Rows from a 3D scene dataset »
begin

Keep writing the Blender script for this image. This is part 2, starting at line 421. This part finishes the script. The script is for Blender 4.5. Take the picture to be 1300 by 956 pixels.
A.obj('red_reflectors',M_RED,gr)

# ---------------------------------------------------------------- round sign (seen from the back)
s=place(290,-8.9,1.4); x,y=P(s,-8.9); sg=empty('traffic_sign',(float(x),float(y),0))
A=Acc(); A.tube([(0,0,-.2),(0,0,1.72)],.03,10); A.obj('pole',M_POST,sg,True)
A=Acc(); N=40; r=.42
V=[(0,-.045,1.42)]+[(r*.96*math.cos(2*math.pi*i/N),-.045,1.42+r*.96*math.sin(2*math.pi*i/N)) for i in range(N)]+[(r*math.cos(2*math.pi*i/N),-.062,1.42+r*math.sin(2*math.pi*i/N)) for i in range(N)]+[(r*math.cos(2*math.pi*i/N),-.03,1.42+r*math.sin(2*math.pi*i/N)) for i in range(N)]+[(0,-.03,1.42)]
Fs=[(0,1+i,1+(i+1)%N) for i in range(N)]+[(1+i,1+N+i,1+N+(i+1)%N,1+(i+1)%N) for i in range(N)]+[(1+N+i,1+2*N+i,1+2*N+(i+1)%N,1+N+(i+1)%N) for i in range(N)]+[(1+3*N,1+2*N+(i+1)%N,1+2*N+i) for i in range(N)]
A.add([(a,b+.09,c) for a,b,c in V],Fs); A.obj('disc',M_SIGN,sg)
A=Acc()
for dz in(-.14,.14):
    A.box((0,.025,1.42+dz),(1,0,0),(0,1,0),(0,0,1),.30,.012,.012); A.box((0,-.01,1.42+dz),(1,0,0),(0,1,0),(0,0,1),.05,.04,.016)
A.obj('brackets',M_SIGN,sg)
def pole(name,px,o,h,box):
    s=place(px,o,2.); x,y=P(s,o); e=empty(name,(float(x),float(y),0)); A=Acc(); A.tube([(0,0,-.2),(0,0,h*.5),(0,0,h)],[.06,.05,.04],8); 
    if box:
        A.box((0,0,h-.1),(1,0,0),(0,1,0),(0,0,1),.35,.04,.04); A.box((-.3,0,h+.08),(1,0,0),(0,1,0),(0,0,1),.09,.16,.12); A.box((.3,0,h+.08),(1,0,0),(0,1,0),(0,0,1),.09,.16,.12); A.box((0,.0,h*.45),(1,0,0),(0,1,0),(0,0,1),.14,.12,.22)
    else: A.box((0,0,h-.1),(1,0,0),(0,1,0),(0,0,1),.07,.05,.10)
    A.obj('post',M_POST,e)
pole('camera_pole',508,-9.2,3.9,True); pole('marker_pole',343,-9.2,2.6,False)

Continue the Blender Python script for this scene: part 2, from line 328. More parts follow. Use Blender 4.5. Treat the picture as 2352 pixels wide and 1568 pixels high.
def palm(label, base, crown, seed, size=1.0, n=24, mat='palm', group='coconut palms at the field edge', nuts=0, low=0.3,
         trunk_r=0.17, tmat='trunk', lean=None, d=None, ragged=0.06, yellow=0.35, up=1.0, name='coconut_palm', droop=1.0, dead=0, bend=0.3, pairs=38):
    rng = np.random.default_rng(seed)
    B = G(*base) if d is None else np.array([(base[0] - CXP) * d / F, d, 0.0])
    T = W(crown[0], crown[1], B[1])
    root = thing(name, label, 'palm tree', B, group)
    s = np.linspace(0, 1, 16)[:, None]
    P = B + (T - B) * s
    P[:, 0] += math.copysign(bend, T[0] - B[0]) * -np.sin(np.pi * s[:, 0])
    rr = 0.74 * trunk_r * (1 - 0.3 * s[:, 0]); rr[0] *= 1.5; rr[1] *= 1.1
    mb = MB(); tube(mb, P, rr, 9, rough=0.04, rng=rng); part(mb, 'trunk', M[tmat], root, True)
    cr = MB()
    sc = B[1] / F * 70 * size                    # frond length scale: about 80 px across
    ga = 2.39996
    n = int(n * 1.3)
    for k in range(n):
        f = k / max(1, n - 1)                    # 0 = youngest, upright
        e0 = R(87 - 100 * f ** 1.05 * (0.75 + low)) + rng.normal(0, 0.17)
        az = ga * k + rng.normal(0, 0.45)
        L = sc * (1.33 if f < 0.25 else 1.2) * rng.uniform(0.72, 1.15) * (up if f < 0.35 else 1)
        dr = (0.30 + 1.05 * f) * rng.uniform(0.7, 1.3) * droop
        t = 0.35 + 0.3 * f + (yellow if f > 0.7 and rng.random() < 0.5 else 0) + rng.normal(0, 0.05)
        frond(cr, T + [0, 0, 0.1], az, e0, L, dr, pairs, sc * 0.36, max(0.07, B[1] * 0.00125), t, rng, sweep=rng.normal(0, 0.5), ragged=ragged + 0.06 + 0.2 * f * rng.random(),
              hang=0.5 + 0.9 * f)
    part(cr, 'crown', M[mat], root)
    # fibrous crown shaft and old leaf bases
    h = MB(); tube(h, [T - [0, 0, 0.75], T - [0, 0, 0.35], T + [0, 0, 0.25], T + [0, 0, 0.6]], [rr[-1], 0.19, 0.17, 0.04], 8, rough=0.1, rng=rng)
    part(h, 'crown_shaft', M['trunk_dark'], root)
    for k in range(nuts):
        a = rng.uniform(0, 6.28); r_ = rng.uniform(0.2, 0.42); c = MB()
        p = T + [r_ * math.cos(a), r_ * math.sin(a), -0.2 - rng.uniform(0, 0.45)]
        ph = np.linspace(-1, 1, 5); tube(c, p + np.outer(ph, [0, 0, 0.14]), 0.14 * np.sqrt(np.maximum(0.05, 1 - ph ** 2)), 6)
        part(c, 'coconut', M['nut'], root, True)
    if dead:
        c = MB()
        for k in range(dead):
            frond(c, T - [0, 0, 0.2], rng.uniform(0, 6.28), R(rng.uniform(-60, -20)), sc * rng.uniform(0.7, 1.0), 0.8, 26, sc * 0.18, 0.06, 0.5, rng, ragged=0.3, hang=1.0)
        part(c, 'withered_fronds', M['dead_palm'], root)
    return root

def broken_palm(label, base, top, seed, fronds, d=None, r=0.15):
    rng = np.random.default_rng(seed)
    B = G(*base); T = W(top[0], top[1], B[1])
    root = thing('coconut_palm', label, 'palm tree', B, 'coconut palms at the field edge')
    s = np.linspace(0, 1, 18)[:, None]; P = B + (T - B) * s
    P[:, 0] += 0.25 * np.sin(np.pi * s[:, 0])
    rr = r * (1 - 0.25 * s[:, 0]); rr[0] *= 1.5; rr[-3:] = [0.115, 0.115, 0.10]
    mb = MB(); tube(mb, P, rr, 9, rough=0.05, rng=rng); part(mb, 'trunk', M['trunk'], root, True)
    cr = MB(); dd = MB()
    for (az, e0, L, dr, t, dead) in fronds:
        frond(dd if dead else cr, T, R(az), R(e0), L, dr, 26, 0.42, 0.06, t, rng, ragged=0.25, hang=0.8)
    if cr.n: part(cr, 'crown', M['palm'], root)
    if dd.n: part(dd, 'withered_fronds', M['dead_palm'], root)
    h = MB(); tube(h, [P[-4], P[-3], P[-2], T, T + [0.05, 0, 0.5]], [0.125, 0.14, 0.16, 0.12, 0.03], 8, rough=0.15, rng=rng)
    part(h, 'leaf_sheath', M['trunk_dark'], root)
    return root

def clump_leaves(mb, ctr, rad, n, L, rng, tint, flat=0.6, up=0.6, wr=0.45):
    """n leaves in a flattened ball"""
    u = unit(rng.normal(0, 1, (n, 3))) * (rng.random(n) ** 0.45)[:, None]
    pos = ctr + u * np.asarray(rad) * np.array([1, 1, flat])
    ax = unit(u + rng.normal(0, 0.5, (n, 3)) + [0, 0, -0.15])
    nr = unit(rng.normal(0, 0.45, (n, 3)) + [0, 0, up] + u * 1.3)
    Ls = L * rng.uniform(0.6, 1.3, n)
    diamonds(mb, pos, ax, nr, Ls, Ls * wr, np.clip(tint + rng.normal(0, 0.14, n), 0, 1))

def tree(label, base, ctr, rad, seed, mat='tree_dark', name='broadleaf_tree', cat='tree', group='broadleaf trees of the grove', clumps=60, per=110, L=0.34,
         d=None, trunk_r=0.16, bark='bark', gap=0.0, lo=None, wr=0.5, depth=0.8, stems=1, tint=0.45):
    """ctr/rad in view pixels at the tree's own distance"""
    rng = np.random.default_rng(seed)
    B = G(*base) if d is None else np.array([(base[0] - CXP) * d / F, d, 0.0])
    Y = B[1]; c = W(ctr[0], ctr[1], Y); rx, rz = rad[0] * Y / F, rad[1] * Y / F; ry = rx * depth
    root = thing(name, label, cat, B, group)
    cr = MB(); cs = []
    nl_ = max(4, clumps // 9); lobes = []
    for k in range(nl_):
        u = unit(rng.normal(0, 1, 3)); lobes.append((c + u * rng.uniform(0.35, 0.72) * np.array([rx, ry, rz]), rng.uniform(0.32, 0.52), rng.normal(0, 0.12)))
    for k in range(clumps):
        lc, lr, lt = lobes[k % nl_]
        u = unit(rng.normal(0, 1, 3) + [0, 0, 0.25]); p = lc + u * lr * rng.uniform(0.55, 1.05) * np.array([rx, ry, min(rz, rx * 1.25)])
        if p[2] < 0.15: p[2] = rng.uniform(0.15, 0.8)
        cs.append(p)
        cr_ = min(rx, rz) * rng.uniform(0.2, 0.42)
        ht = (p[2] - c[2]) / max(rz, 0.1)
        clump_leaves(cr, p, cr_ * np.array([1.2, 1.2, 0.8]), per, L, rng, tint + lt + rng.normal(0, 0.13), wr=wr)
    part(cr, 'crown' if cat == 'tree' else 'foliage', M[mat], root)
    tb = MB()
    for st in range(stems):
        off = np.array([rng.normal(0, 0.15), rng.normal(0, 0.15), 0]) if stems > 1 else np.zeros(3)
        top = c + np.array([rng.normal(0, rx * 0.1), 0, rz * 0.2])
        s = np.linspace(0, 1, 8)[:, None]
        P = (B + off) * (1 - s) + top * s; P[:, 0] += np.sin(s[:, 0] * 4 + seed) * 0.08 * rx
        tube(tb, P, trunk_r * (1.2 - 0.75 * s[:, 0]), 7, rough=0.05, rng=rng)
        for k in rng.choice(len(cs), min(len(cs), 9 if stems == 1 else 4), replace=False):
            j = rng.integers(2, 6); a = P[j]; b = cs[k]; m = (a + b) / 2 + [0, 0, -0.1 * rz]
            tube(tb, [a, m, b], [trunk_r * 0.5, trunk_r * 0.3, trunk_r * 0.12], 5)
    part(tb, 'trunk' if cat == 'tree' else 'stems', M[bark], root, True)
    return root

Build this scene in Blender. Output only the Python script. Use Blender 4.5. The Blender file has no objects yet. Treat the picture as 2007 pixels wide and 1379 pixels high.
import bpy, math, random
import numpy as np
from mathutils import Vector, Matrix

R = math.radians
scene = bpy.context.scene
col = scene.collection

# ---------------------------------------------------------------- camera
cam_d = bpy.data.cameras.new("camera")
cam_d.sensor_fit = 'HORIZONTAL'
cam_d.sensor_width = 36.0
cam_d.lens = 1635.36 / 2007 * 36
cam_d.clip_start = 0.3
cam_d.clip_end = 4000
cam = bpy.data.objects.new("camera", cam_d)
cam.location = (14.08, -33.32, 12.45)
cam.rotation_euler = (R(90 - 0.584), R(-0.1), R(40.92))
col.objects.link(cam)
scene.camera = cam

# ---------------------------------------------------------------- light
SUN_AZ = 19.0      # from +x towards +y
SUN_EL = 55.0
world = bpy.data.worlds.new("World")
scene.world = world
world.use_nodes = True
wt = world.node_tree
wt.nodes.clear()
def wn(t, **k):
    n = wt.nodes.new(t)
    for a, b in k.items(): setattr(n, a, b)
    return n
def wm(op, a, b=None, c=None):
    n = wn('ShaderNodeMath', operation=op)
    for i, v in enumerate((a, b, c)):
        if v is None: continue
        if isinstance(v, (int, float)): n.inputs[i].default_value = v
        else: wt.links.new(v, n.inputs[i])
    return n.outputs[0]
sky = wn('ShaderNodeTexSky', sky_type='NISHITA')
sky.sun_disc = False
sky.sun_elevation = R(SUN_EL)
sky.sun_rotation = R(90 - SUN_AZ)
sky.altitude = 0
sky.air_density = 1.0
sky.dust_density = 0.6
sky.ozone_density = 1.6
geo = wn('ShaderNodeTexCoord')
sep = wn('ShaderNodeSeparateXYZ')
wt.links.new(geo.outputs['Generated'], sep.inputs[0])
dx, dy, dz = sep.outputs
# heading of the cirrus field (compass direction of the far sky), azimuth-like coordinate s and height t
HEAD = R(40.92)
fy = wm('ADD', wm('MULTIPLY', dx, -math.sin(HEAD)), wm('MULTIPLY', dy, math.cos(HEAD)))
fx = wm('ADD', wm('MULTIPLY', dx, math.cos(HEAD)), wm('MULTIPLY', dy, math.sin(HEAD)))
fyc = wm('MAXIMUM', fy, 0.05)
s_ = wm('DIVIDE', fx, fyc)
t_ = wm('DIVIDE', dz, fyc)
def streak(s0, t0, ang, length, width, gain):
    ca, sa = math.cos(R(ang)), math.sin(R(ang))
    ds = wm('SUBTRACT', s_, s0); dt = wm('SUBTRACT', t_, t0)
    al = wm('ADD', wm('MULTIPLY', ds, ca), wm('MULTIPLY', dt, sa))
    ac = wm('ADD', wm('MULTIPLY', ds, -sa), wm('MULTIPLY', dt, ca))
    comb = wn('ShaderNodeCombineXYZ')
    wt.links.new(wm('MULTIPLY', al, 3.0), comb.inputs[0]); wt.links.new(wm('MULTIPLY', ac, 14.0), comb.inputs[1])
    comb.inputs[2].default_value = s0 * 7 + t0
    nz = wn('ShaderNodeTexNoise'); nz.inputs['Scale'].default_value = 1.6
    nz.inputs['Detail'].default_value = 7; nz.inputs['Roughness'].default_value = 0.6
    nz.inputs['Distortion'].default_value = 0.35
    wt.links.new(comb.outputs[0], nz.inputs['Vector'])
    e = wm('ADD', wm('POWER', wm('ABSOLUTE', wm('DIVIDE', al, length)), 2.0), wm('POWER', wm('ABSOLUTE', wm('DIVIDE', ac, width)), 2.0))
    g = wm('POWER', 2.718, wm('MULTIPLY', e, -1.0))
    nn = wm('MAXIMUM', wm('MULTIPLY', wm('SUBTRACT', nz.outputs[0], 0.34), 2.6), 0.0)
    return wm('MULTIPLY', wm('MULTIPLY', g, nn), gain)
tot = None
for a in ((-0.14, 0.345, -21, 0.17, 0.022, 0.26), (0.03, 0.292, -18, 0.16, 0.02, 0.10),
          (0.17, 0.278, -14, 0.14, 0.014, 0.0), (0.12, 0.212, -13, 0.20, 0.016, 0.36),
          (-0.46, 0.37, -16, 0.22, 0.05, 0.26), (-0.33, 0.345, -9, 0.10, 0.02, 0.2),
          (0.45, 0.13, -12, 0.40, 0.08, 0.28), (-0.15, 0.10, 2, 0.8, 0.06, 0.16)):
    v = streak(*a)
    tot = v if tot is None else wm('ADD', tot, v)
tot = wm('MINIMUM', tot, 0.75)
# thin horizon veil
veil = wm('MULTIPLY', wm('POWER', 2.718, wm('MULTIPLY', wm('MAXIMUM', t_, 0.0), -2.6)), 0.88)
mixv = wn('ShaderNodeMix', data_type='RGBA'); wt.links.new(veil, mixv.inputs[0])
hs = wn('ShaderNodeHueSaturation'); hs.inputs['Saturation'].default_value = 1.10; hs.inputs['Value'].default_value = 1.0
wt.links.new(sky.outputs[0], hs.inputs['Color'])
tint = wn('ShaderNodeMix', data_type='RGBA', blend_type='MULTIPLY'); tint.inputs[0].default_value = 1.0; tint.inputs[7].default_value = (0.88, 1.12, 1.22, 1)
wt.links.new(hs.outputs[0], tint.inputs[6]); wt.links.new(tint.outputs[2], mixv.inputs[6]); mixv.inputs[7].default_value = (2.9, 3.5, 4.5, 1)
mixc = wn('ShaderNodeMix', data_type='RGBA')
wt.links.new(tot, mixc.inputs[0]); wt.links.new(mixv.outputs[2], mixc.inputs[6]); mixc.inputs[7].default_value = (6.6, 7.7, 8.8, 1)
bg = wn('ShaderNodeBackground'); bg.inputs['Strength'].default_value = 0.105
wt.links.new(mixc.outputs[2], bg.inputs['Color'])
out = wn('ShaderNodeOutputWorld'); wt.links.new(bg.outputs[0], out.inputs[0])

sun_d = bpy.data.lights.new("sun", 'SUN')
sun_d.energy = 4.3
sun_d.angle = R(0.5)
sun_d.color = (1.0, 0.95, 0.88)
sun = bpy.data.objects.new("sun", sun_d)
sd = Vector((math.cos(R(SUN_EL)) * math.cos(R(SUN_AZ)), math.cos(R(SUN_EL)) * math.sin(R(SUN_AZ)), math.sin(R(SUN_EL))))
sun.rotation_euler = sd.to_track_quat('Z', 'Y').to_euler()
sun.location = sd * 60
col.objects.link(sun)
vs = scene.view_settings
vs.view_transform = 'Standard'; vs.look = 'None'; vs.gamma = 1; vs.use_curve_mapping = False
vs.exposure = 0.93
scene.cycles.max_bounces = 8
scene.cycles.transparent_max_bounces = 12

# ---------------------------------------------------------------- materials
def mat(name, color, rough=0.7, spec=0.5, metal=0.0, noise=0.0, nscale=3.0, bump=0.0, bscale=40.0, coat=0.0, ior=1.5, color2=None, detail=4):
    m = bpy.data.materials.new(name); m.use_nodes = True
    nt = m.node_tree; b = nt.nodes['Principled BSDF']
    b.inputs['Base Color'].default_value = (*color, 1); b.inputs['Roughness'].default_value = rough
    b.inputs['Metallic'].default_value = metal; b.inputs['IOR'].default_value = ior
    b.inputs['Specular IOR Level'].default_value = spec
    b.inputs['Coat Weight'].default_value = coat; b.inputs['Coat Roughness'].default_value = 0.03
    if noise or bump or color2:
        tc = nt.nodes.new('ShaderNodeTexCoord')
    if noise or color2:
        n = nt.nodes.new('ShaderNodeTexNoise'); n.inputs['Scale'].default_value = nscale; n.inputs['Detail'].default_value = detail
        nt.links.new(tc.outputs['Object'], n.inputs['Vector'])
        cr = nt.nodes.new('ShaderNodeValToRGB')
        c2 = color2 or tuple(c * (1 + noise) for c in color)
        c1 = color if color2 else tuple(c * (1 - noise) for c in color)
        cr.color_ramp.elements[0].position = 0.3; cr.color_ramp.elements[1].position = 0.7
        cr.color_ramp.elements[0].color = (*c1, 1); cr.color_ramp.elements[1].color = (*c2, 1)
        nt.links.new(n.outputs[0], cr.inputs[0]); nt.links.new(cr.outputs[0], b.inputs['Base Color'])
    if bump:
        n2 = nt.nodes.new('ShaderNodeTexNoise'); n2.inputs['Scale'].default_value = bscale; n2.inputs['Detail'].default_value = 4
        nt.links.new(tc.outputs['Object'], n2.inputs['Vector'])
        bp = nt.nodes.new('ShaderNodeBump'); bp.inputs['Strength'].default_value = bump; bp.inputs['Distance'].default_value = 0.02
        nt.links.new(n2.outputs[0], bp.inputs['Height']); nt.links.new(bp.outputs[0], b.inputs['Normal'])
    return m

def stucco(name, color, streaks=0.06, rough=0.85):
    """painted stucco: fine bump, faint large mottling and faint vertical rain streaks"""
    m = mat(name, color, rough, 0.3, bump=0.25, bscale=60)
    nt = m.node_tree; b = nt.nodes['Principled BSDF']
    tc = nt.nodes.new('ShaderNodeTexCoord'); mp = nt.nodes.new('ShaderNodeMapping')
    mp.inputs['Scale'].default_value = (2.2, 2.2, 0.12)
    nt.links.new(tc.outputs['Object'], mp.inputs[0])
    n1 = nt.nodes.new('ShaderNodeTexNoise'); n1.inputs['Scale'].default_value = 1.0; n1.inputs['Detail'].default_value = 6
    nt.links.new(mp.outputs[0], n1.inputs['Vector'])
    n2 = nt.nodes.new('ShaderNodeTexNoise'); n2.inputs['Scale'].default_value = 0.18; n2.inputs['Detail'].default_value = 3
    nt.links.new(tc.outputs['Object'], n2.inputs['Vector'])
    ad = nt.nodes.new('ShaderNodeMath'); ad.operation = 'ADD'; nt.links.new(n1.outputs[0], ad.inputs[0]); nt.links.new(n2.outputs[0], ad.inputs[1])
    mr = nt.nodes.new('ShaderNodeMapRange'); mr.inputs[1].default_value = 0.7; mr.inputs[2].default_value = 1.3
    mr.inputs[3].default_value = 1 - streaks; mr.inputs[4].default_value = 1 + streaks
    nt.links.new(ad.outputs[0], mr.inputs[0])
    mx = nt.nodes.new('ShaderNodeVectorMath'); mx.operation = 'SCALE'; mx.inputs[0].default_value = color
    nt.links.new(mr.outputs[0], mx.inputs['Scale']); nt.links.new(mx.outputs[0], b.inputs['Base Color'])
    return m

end

Problem description »
Set down the lines above as they stand, starting with the first line and ending with the line that contains "A.obj('red_reflectors',M_RED,gr)".

Final result »
Keep writing the Blender script for this image. This is part 2, starting at line 421. This part finishes the script. The script is for Blender 4.5. Take the picture to be 1300 by 956 pixels.
A.obj('red_reflectors',M_RED,gr)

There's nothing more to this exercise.